A 400-person professional services firm had been quoted over £400,000 by two separate agencies for a full website and CRM rebuild. The brief had grown over 18 months of internal discussions, and by the time it reached procurement, nobody was entirely sure what the actual problem was. The COO suspected they were about to spend a significant amount of money solving the wrong thing.
She had seen Distinction's assessment offer and asked a straightforward question: before we commit to a six-figure project, can you tell us whether we even need one?
"We were about to spend £400,000 on a project we did not fully understand. The assessment cost us a fraction of that and told us what we actually needed. It was the most useful two weeks we have had from an external partner in years."
We ran our 14-day assessment. Two senior consultants spent the first week inside the business - interviewing stakeholders across marketing, IT, operations, and client services. We reviewed the existing platform, analysed traffic and conversion data, mapped the client onboarding process, and stress-tested the assumptions baked into the original brief.
In the second week, we synthesised what we had found and delivered a written report to the leadership team.
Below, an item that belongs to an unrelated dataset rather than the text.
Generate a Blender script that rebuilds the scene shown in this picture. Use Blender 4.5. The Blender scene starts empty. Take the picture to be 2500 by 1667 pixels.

The findings were clear: about 60% of the original brief was unnecessary. The real issues were a broken enquiry-to-onboarding handoff, a CMS that nobody in marketing could update without developer support, and a complete absence of any content strategy for their thought leadership.
We recommended a phased approach: fix the onboarding handoff first (a 90-day sprint), then migrate to a CMS that marketing could actually use (a second sprint), and defer the full visual redesign until both of those were delivering results. Total estimated cost: £80,000 across two sprints, not £400,000 in one go.
The firm cancelled the original RFP process and engaged Distinction for the first sprint. Within 90 days, the onboarding handoff was rebuilt and enquiry-to-client conversion improved by 22%. The CMS migration followed in the next quarter, and the marketing team went from requesting developer support for every content change to publishing independently within a week of launch.
The full redesign was eventually scoped as a third phase - but by that point, the leadership team had data to justify exactly what was needed and what was not.